Monday, January 15, 2007

Martin Luther King Day






Lining up along First Avenue today.

Marching up Broad Street last year.

As I have for many consecutive MLK days, at 11 this morning I joined two or three hundred fellow admirers of Martin Luther King to parade and sing and chant for five blocks up Broad Street from the Etowah River to the City Auditorium. On this day, last year I wrote a couple of posts:

Walking for Peace, Justice, and Brotherhood

A Meaningful Mile

Today our crowd was a little larger, I think, than in the past -- maybe because of the unseasonably warm weather. I soon had to roll up my long sleeves. There was never a thought of a jacket.
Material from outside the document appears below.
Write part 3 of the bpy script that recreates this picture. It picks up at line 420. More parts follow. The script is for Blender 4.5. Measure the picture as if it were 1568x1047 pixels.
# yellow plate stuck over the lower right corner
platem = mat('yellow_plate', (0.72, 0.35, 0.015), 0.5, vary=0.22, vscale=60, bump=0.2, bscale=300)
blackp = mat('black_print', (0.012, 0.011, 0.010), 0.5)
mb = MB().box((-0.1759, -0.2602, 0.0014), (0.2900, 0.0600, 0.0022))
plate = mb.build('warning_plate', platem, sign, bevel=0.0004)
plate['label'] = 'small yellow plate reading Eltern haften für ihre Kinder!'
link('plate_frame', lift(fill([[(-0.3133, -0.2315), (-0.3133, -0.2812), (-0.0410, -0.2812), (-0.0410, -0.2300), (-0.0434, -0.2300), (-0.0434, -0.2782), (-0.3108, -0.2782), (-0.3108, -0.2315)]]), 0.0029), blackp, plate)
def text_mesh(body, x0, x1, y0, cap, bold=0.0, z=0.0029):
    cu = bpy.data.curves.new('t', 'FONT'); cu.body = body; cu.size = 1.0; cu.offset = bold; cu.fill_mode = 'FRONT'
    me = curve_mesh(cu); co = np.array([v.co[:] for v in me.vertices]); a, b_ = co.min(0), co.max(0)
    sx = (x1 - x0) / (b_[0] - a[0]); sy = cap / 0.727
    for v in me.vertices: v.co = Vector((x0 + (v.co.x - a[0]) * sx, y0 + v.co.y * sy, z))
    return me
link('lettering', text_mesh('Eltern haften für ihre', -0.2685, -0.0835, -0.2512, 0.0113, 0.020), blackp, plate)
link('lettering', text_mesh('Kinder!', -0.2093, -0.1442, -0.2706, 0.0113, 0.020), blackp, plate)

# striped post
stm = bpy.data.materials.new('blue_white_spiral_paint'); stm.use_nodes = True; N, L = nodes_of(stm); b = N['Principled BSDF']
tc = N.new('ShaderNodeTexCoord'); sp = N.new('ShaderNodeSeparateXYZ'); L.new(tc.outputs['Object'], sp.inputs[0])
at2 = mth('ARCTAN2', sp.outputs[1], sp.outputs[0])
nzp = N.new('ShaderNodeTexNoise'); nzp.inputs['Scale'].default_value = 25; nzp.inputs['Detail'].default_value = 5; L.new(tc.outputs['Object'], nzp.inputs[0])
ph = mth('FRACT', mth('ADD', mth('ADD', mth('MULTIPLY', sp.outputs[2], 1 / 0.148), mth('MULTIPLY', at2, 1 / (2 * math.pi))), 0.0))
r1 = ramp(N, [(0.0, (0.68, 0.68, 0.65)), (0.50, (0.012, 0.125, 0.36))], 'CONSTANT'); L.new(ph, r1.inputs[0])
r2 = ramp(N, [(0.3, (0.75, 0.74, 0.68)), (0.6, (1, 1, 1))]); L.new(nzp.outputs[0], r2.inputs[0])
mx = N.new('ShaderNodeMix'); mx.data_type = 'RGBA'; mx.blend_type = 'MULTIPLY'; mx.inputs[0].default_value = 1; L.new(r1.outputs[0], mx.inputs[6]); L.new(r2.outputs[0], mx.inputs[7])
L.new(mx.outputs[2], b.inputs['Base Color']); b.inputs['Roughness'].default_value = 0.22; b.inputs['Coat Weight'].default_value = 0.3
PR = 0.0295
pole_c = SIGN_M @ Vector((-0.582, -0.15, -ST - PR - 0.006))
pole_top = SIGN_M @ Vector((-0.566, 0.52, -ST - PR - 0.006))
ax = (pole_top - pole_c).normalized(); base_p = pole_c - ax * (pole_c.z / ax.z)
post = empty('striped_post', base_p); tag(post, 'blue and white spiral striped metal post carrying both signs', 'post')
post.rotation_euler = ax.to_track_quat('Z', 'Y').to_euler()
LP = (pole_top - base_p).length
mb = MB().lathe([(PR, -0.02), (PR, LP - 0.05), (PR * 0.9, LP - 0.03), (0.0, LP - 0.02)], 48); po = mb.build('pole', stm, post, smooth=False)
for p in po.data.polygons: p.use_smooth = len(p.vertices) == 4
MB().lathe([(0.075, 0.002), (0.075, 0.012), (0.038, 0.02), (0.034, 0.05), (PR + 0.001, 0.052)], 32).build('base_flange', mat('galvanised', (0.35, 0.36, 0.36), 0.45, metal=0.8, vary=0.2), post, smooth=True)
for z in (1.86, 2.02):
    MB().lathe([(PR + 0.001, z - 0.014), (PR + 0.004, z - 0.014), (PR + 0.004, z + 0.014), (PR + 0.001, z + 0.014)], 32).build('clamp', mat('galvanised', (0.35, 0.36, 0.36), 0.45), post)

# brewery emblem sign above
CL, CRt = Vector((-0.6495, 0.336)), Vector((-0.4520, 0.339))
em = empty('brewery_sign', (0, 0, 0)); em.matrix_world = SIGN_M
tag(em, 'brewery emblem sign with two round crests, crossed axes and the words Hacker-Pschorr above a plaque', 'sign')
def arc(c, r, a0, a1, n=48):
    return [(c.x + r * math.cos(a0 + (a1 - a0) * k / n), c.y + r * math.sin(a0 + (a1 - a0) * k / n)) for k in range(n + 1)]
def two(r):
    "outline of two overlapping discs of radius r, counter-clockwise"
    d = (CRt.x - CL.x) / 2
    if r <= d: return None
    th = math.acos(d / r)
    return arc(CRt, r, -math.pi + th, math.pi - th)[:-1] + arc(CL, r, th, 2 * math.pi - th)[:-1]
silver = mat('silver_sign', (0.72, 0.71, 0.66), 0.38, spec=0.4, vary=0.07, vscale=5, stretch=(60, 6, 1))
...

We sang "We Shall Overcome", Kumbayah", and "Ain't Nobody Gonna Turn Me Around". Right past the once segregated, now long closed, lunch counters. Right past the long-closed department stores with their dual water fountains & restrooms.
Under the stony gaze of a granite Rebel soldier who guards Rome from atop Myrtle Hill. Up the wide street where proud and optimistic sons of Rome paraded before heading North to defend our homes from Yankees and where Sherman and his men defeated Rome's bedraggled home guard, in preparation for that final fiery dash across the state to Savannah.

There surely were some folks squirming in their resting places in the soil of Myrtle Hill - the leaders under the grand stones near the summit, the many Confederate and few Union soldiers under uniform stones on the far side, and the common folk, black and white, some under unmarked, rough stones -- One hopes they all "understand it" in the "bye and bye".